### A run of records
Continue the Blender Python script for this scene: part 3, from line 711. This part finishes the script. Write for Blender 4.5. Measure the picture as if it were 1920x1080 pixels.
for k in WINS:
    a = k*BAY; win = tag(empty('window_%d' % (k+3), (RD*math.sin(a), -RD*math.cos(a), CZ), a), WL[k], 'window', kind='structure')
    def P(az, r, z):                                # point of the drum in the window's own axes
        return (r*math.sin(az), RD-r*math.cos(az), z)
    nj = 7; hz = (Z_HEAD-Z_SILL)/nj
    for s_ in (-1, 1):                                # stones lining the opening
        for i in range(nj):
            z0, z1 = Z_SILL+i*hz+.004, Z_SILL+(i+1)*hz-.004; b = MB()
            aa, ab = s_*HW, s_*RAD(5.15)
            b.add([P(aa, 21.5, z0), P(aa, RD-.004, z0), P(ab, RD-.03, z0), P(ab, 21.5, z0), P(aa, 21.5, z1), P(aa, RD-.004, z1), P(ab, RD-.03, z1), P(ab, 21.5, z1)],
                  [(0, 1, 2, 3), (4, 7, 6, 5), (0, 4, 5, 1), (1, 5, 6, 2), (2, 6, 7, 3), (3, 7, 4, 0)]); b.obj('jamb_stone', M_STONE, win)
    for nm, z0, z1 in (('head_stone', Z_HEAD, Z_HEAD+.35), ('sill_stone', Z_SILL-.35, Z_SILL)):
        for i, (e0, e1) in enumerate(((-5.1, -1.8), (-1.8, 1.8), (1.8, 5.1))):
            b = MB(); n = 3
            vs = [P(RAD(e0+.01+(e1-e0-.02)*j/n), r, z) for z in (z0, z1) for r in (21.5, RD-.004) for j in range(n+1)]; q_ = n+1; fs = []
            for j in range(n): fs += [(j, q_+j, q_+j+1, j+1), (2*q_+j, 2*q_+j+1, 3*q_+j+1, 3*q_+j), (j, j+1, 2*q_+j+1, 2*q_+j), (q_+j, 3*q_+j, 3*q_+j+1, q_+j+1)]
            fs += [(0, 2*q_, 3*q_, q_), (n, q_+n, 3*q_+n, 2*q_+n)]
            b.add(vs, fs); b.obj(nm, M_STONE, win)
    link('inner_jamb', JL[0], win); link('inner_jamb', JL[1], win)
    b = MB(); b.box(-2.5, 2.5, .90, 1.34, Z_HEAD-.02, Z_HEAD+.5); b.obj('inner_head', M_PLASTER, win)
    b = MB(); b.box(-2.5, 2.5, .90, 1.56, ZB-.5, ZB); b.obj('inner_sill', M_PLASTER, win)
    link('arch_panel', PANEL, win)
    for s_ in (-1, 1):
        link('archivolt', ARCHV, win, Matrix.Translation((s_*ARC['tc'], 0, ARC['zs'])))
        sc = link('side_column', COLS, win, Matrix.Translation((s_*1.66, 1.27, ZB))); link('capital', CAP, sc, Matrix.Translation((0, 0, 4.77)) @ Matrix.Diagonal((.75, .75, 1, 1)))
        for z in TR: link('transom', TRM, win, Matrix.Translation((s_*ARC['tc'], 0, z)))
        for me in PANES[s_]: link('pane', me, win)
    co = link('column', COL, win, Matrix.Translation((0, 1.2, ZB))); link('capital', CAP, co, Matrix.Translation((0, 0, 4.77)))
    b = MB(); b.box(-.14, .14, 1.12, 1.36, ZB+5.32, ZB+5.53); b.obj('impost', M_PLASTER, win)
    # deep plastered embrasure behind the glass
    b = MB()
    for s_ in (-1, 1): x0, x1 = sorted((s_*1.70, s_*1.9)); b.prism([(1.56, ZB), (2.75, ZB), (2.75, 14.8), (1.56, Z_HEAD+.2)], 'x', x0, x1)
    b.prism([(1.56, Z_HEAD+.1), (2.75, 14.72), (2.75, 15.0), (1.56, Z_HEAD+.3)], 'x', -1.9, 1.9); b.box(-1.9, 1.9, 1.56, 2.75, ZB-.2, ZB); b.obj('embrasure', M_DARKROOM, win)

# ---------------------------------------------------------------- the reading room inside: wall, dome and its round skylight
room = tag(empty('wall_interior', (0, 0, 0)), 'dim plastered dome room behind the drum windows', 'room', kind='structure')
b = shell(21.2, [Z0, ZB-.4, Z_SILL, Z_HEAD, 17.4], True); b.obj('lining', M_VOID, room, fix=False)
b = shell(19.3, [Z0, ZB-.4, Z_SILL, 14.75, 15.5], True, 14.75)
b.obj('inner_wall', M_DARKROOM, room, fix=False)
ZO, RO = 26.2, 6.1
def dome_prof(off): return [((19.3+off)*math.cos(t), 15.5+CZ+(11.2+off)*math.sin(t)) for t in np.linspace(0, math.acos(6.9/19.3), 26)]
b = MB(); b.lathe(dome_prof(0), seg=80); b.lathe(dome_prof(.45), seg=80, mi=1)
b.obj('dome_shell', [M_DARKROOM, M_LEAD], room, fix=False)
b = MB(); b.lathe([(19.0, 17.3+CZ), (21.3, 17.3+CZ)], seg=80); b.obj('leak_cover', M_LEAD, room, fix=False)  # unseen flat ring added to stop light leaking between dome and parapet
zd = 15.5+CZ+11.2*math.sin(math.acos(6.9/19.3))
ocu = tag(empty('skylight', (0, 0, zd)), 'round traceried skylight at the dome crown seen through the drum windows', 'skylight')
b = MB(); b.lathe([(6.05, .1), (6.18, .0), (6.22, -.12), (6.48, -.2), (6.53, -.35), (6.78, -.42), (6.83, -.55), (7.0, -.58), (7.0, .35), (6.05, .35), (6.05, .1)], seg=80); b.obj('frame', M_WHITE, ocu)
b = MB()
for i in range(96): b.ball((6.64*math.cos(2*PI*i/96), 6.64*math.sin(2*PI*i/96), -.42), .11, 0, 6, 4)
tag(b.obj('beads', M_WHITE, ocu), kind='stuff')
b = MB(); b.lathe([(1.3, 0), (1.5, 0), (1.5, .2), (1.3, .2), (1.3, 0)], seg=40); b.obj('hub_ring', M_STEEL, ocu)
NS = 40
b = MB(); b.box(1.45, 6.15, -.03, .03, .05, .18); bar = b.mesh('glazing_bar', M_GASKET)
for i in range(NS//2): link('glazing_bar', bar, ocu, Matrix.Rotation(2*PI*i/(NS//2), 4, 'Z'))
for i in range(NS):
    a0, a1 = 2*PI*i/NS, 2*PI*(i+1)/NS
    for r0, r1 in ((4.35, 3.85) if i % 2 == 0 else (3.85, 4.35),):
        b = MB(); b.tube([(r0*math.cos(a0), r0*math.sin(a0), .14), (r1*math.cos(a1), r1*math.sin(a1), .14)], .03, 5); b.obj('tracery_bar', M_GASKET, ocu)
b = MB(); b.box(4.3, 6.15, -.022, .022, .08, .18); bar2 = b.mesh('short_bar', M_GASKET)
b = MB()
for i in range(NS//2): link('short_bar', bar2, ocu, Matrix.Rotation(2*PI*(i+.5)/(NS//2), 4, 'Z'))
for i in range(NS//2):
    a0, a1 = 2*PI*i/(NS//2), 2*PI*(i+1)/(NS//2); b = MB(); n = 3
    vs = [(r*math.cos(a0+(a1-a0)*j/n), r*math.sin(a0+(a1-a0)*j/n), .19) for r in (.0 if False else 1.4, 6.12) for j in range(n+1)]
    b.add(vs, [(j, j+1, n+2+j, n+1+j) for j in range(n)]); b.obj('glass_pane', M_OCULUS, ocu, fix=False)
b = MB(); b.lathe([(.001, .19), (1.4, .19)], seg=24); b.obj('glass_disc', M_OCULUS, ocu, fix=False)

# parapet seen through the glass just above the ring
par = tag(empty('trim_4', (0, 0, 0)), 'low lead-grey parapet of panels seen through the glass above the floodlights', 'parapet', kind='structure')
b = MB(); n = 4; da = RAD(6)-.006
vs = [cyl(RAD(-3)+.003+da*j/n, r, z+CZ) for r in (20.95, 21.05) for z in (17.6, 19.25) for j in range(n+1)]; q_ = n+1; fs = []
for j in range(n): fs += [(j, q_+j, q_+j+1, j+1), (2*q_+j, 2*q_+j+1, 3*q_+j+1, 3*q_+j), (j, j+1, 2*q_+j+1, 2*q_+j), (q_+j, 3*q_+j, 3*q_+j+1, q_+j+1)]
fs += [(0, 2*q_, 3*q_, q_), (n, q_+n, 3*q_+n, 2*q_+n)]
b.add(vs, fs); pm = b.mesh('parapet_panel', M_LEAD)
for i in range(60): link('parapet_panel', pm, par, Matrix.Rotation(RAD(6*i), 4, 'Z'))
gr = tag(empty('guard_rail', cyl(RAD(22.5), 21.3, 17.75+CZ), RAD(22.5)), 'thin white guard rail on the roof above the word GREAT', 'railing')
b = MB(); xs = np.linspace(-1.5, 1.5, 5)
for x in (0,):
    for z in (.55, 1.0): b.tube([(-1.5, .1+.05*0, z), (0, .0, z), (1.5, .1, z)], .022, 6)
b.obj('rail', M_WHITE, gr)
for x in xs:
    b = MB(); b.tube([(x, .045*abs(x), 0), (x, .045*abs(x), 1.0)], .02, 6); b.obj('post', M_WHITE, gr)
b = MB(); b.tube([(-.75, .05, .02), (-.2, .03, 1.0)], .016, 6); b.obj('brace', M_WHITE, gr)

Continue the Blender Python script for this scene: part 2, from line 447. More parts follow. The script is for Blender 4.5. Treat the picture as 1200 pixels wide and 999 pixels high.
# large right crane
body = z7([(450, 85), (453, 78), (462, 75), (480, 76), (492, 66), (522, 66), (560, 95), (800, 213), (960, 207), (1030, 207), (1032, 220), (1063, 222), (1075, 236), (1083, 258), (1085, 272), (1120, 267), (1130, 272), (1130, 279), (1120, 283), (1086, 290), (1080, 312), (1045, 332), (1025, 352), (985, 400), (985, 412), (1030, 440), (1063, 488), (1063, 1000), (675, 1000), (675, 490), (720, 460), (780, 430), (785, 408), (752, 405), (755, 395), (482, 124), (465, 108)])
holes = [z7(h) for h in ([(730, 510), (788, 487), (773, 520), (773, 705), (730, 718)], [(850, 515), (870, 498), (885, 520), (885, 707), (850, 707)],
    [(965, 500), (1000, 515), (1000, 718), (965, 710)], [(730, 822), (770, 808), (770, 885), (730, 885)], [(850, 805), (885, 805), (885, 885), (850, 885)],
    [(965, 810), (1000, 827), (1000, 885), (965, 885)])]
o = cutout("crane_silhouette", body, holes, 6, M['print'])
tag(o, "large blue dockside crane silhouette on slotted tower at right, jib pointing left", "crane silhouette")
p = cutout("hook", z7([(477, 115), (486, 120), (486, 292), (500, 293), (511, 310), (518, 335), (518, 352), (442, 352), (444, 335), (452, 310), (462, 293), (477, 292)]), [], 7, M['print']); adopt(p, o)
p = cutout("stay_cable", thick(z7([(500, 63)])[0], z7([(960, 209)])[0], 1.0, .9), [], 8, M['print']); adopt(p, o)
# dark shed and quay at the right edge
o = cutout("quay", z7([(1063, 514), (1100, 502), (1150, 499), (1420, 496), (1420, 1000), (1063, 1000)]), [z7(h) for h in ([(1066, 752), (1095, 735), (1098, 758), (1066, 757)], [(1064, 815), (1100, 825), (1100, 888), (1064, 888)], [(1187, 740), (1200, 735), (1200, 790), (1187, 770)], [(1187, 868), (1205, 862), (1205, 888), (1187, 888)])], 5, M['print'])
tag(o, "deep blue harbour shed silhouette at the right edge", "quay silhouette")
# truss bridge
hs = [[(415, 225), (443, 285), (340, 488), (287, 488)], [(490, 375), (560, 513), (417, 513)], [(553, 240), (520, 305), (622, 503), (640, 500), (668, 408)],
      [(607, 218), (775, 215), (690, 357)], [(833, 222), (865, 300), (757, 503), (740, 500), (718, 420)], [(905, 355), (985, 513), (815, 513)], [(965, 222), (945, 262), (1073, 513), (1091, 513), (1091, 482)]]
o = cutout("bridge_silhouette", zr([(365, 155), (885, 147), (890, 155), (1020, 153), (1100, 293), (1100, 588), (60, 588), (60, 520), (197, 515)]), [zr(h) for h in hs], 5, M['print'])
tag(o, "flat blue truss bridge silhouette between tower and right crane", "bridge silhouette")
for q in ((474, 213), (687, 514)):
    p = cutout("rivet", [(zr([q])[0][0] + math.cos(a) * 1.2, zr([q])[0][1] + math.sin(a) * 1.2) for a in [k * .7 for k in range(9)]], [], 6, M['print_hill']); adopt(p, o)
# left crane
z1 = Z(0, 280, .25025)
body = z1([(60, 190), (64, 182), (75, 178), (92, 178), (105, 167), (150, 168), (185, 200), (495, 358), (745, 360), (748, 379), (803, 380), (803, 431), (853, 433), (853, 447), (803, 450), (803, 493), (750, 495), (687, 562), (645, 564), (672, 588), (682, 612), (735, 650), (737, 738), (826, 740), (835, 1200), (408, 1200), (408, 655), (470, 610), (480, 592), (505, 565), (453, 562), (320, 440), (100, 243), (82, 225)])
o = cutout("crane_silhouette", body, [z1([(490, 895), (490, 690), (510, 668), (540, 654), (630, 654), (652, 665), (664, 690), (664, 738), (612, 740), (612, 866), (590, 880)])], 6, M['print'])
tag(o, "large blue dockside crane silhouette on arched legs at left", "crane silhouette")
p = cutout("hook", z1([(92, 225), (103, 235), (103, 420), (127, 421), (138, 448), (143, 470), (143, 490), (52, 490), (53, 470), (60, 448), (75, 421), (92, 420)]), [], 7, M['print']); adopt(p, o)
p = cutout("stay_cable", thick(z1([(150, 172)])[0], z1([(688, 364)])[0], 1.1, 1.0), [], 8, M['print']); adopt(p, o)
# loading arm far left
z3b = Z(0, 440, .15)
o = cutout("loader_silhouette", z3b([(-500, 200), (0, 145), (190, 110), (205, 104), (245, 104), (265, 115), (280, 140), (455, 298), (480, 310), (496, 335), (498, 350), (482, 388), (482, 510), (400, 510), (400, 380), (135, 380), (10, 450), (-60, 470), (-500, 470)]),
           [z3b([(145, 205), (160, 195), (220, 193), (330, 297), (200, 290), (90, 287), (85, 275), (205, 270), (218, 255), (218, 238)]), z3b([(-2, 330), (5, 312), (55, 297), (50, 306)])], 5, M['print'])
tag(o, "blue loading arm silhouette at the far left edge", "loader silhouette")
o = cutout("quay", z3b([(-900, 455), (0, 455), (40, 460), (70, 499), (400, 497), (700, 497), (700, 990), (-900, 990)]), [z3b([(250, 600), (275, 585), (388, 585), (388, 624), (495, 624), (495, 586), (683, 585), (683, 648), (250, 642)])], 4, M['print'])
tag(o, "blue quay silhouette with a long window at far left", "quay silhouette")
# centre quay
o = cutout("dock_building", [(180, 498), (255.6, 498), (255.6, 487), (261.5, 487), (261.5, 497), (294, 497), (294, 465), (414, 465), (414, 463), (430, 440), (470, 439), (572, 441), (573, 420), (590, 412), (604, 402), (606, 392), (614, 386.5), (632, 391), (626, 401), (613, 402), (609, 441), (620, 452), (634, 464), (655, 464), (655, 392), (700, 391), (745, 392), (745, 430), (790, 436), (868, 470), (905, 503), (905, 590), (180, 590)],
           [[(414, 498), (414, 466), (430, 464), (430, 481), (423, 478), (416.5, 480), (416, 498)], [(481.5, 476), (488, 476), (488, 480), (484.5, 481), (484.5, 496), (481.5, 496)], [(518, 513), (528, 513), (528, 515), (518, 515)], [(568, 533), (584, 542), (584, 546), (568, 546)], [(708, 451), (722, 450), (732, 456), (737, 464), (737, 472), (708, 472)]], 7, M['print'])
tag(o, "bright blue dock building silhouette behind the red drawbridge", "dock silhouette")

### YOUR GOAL
Among the entries above, locate the lines containing "b.obj('embrasure', M_DARKROOM, win)" and "b = shell(19.3, [Z0, ZB-.4, Z_SILL, 14.75, 15.5], True, 14.75)", and transcribe exactly those two lines and all lines between.

### EXERCISE SOLUTION
    b.prism([(1.56, Z_HEAD+.1), (2.75, 14.72), (2.75, 15.0), (1.56, Z_HEAD+.3)], 'x', -1.9, 1.9); b.box(-1.9, 1.9, 1.56, 2.75, ZB-.2, ZB); b.obj('embrasure', M_DARKROOM, win)

# ---------------------------------------------------------------- the reading room inside: wall, dome and its round skylight
room = tag(empty('wall_interior', (0, 0, 0)), 'dim plastered dome room behind the drum windows', 'room', kind='structure')
b = shell(21.2, [Z0, ZB-.4, Z_SILL, Z_HEAD, 17.4], True); b.obj('lining', M_VOID, room, fix=False)
b = shell(19.3, [Z0, ZB-.4, Z_SILL, 14.75, 15.5], True, 14.75)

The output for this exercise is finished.